Well, that's one less reason to pay $9.60 to drive to Loudoun County.

Wednesday, September 12, 2007

Ask not for whom the bell tolls...

It looks like it's going to get a bit more expensive to drive to Ashburn. We're struggling to figure out what exactly in Loudoun County would be worth spending as much as $9.60 round trip to visit. I mean, if you want to see soul-crushing particleboard townhouses, there's always Centreville, Herndon, or Chantilly. There's this, I suppose, but it's only open one month of the year.

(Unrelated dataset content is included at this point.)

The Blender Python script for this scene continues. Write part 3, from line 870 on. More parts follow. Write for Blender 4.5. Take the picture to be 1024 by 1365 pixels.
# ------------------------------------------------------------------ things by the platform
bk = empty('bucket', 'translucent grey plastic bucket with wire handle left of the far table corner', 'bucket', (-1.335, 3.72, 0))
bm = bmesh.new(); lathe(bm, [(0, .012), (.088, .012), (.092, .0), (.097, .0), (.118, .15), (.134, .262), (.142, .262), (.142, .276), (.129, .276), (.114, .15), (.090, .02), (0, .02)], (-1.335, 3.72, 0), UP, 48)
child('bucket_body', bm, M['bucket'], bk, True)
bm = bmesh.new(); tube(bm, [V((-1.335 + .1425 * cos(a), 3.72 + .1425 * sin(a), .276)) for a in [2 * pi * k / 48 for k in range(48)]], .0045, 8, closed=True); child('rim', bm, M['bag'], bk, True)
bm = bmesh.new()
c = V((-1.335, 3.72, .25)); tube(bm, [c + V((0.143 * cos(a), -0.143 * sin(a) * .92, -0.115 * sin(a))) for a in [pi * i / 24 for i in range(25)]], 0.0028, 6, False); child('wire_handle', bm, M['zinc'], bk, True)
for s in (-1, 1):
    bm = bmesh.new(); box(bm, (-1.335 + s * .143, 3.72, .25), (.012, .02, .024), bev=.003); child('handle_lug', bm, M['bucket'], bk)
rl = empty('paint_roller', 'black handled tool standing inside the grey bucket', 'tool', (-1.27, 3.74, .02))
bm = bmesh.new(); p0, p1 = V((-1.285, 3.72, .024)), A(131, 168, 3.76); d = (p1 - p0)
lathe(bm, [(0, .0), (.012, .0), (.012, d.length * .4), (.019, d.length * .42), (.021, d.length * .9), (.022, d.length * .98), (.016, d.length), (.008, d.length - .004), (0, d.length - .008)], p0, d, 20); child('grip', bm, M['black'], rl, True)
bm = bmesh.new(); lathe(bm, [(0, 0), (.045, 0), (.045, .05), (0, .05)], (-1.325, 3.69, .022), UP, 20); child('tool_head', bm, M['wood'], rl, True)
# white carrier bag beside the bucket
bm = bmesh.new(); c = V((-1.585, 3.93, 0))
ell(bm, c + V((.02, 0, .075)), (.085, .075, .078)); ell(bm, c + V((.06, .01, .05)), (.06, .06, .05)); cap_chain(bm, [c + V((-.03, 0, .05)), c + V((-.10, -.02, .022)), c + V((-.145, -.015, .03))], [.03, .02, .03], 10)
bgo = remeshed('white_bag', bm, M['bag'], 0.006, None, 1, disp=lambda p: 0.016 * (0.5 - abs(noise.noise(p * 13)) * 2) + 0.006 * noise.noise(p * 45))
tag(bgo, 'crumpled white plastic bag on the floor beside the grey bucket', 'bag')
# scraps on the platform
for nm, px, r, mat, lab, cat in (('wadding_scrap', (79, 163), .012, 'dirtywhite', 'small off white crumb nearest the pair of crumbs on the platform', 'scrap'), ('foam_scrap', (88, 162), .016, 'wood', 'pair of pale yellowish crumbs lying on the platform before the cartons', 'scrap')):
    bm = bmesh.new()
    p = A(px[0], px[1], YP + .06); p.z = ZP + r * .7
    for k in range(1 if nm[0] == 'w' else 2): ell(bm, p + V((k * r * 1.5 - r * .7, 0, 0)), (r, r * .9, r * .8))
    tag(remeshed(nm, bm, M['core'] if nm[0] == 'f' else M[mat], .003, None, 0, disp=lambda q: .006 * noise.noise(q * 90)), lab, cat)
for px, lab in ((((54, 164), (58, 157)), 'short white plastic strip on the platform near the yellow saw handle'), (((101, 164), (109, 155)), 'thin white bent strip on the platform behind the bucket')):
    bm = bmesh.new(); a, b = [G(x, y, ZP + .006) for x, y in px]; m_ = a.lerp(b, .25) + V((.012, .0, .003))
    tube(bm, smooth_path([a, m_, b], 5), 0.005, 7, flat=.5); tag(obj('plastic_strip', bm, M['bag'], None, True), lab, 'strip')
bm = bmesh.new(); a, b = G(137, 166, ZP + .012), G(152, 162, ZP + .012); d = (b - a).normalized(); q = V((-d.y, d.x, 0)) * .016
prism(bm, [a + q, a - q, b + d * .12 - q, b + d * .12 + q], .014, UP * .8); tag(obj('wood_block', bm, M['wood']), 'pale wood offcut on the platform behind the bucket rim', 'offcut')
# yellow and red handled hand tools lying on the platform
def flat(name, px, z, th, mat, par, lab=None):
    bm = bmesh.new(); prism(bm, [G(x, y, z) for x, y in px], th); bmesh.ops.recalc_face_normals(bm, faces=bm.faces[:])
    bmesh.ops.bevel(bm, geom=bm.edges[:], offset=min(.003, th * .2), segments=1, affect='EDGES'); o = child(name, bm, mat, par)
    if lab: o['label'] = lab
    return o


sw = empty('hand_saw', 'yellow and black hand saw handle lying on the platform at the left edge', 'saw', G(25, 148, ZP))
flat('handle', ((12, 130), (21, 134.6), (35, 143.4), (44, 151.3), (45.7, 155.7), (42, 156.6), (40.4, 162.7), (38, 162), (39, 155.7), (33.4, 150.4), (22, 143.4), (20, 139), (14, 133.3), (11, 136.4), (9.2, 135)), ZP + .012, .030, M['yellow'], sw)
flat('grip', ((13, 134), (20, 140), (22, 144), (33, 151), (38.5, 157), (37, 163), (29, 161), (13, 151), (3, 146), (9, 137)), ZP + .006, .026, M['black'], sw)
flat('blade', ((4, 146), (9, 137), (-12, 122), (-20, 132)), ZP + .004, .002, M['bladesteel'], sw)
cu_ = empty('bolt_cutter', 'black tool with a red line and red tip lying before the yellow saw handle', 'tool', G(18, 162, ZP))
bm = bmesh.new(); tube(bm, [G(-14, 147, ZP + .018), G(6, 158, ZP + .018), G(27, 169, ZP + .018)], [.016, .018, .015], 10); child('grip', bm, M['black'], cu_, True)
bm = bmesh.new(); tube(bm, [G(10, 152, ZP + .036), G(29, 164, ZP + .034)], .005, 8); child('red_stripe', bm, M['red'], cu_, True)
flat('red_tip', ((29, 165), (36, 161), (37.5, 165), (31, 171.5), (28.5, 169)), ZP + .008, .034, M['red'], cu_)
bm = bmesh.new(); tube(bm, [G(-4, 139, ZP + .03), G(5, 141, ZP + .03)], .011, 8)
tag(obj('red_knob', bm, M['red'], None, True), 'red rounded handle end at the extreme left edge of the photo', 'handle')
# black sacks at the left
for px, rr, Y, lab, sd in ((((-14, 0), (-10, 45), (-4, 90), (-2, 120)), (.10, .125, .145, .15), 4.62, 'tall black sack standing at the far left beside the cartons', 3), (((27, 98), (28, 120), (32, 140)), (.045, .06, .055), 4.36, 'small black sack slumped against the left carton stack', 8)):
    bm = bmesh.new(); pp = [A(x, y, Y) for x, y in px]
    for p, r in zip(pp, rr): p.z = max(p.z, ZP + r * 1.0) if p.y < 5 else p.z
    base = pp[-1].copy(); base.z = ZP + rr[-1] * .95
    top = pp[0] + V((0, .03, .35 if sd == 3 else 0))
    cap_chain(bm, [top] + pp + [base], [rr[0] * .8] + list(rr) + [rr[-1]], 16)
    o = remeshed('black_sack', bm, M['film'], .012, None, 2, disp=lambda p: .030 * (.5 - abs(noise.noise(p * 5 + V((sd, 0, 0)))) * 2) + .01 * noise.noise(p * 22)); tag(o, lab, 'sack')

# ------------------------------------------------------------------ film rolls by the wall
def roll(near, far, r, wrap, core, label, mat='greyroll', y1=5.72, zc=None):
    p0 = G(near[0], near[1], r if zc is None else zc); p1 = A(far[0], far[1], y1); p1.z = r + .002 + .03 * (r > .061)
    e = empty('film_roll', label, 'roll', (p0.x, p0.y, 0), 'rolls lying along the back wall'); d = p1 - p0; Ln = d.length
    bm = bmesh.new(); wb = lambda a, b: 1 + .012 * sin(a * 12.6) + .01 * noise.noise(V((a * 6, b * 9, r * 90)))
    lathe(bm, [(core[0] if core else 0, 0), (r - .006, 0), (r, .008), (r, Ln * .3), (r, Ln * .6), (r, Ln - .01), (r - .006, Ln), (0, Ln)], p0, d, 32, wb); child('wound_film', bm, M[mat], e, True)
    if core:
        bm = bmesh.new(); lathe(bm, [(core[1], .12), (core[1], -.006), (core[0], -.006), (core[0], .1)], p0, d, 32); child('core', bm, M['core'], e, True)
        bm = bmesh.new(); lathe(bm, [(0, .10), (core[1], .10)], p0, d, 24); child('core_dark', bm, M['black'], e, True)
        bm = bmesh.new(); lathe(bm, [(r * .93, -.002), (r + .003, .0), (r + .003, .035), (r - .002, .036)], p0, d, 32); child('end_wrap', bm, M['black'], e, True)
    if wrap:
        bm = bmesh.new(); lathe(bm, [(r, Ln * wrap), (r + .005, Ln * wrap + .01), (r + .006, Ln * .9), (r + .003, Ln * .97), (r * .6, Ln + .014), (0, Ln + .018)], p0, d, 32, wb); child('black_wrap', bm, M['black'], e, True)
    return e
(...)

Don't panic, though -- the state commission overseeing the private consortium which owns the Greenway (which includes Kellogg, Brown & Root, known for their selfless penny-pinching efforts in Iraq and elsewhere) -- did point out that the company could choose to lower tolls at any time they like. It could happen, right?

On the bright side, if your travels take you the other direction on the Toll Road and you've gotten a ticket in the mail, there's a chance it just might be one of the 8,000 violations being summarily dismissed. Apparently, transitioning from a system where scofflaws were punished by hearing a jarring, presumably guilt-inducing bell -- and absolutely nothing else -- to actually installing cameras that actually prosecute violators has been a bit of a chore. The Toll Road opened in 1984, but they didn't get around to that until late 2006. One key glitch? Apparently forgetting that the toll collectors periodically have to leave "for emergencies or bathroom breaks or what have you."

Maybe they're all trying to get out to Ashburn.